There may be few parallels in poetry to T. S. Eliot’s tone of meditative soliloquy in Four Quartets, but I have found that painting can follow a comparable path in a quest for ‘the point of intersection of time and the timeless’.”

27. A NORTH LONDON GARDEN Oil on canvas 4’x3′ 2010

Another painting done at Jackie Baker’s garden. All I can remember about this is finding the perspective of the foreground brickwork unexpectedly subtle – in particular the geometry of the horizontal square surface. The relationships change as I bob around mixing colour or lean forward to apply a brushstroke. I have not tried to attempt some form of cubist painting, so the drawing implies an unchanging point of view, whereas my eye-line changes constantly as I peer into the depths of the garden.

28. Joch – A Village in the Pyrenees. Oil on canvas 4’x 5’4″

On a walk, following a mountain stream, I discovered the hilltop village of Joch. I was immediately struck by the almost shocking contrast of newer building, serene ancient stonework and blue distance.

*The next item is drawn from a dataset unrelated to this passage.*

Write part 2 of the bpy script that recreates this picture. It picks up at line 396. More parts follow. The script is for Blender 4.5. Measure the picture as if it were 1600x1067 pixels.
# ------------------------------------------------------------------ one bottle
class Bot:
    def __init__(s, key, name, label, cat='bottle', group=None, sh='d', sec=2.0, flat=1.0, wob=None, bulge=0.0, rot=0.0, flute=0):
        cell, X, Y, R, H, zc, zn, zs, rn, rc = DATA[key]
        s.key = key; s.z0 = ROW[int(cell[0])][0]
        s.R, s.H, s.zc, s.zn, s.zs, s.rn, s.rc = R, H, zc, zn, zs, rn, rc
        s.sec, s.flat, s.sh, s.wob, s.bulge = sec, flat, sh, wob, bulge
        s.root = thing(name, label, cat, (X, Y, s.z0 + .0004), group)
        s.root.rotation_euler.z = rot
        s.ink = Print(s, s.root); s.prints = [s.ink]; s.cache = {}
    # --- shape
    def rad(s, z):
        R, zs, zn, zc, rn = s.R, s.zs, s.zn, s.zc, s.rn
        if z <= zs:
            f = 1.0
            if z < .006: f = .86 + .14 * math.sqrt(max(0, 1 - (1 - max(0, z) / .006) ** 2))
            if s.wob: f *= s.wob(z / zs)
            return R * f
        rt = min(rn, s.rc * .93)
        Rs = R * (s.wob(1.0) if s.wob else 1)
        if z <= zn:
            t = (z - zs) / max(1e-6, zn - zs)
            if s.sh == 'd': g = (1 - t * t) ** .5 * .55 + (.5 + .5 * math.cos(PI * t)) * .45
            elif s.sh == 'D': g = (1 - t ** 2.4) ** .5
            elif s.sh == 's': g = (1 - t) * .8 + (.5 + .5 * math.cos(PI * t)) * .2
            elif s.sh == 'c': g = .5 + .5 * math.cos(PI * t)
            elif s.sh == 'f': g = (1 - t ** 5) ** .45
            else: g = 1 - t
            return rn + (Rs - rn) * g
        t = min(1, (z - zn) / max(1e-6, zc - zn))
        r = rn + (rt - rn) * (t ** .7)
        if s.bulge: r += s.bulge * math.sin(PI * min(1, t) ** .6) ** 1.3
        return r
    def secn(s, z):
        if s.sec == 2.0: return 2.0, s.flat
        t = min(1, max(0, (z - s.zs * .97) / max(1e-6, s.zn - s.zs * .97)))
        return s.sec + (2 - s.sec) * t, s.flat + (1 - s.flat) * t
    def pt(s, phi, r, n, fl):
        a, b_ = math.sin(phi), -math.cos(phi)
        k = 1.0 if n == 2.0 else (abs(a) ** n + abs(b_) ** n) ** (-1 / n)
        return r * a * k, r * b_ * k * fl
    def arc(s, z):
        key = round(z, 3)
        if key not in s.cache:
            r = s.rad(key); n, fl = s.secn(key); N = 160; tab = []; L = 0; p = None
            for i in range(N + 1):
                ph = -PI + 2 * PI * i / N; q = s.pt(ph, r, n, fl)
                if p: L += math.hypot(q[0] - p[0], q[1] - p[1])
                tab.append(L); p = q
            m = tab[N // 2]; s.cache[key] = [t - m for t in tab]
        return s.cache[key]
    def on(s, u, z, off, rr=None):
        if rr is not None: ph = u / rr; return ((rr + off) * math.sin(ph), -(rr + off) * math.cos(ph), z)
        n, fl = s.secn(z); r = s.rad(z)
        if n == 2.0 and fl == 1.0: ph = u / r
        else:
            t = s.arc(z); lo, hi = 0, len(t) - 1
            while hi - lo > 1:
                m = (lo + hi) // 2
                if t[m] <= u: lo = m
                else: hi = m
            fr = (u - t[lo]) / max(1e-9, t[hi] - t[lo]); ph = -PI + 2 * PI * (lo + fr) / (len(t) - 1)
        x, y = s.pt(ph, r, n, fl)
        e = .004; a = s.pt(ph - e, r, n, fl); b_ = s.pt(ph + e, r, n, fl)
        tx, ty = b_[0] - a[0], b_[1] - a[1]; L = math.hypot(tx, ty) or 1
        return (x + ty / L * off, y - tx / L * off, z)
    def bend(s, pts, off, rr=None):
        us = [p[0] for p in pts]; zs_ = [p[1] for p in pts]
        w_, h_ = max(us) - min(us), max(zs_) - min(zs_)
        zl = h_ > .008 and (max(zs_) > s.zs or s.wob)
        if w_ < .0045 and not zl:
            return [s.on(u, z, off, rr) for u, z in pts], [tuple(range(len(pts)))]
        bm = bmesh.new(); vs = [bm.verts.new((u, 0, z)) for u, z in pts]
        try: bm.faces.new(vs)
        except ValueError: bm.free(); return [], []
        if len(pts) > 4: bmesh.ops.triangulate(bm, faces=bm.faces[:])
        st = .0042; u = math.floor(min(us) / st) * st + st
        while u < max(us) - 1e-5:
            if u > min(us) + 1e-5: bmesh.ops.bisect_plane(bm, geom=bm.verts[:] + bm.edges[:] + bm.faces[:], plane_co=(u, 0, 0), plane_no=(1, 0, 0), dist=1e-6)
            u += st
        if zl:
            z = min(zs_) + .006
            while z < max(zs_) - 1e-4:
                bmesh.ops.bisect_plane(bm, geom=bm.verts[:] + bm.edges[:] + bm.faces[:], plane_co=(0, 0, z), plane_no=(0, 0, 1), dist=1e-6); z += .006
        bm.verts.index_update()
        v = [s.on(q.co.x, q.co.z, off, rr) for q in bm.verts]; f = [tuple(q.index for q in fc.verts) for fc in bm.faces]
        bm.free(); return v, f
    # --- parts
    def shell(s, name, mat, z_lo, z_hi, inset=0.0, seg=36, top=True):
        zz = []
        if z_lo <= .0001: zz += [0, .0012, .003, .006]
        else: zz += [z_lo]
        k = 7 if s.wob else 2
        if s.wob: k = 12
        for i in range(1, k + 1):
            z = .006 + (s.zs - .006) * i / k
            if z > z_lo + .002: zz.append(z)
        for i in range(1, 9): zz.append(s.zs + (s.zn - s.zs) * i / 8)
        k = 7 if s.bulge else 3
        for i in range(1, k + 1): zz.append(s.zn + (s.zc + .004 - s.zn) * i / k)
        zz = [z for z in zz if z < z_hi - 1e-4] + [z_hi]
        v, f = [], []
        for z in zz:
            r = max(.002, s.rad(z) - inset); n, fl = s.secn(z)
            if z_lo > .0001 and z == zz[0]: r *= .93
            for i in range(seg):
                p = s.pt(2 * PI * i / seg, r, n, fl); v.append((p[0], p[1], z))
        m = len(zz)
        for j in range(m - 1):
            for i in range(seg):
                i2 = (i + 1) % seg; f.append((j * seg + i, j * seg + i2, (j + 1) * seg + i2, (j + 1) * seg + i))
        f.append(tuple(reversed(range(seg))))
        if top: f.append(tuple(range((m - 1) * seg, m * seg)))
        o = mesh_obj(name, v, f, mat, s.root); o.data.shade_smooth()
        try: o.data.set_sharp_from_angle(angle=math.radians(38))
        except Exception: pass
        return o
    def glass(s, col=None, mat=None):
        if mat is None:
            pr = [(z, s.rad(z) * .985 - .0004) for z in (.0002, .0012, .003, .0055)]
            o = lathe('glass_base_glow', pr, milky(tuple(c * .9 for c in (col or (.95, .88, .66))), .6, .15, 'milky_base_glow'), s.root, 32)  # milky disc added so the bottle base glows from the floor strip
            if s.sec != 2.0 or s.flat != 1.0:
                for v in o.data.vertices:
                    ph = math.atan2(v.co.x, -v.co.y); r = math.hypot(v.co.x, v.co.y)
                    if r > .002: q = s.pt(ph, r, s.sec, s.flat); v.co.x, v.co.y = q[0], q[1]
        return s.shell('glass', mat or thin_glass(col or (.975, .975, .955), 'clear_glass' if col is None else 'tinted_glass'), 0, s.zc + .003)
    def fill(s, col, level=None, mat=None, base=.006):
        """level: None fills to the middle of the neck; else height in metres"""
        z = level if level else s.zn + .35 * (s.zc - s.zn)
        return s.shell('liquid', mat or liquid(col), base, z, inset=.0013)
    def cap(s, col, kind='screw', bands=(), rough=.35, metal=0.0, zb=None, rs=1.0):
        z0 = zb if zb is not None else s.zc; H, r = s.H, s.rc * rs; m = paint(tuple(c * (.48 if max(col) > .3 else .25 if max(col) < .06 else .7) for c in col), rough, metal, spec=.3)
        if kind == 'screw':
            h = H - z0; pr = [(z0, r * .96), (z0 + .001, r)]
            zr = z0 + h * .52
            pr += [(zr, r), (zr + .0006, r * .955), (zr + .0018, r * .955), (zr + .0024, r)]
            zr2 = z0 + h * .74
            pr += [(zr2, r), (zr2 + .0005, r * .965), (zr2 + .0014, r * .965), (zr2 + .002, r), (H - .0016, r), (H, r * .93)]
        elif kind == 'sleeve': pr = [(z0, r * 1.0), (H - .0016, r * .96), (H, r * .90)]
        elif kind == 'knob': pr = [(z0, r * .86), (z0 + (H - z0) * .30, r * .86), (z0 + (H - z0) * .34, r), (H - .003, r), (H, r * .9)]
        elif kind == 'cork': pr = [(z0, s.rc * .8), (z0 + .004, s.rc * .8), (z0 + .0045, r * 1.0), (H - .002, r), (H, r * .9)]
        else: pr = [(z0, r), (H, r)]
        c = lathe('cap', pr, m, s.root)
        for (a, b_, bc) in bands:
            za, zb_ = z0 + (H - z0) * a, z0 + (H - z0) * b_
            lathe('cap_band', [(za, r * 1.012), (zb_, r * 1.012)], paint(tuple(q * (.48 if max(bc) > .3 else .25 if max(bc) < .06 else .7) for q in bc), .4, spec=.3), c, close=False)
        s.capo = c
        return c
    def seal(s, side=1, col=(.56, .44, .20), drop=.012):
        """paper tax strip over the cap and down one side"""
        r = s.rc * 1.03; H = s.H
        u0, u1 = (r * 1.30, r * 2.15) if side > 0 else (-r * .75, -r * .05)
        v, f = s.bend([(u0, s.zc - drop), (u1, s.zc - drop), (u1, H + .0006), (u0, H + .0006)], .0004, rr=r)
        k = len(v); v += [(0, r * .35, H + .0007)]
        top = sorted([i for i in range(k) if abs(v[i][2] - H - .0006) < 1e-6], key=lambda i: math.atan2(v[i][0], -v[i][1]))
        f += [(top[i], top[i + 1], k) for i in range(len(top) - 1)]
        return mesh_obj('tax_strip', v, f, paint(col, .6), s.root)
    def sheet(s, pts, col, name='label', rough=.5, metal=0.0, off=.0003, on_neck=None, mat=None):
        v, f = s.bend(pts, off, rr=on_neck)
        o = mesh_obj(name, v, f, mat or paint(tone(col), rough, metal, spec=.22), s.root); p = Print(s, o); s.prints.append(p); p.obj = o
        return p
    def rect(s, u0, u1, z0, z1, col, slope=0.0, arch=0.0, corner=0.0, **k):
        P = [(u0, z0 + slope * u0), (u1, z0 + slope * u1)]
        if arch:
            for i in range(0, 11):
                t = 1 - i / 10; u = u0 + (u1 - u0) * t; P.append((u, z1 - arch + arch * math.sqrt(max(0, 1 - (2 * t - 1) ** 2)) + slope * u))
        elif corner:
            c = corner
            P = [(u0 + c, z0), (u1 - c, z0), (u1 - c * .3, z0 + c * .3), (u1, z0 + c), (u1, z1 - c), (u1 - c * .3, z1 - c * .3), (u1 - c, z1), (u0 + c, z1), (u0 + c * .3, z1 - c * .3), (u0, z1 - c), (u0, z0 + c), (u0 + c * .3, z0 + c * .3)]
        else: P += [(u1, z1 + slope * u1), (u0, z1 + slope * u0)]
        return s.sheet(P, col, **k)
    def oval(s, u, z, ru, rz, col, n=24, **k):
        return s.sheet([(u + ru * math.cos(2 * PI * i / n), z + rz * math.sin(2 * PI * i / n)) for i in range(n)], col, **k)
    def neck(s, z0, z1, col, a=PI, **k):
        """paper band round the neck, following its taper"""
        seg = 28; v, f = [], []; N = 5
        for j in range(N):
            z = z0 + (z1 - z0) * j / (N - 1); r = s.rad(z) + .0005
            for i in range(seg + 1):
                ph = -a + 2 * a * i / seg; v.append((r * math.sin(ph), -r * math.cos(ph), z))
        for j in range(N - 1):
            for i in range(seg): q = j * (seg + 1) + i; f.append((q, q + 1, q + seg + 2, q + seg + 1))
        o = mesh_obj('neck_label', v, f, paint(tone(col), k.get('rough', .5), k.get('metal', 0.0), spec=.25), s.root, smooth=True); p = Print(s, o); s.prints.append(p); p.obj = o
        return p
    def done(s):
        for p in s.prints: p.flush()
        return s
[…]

I found a painting position on the opposite slope.

29. L’ORIGINE Oil on canvas 4′ x 5′ 4″, painted in a wild, secluded Normandy estate, ‘La Fouberdière’, from May 1st to August 1st 2014, and exhibited in the Conciergerie, Château de Regnéville Sur Mer, Normandy from 15th – 20th August the same year.

The title, L’origine’, could equally be ‘L’énigme’, since understanding the world is always an unfinished task.

Just as I was finishing this painting, Francis Kyle, my artistic agent for the last decade and a half, rang up to announce the imminent closure of his gallery in Maddox Street; consequently the painting was first exhibited in Normandy in the Conciergerie of the Château de Regnéville Sur Mer, alongside works by Gerry Keon, Susan Herivel and John Richter. (See EXHIBITIONS) Among the visitors to the exhibition was Jean-Pierre Lavaud, a lecturer and writer on philosophy. In context of this picture , he cited the existentialist/phenomenologist Merleau-Ponty, who liked to quote Husserl’s ‘Cartesian Meditations’: “It is experience…as yet wordless, which needs to be brought to a pure expression of its own meaning.”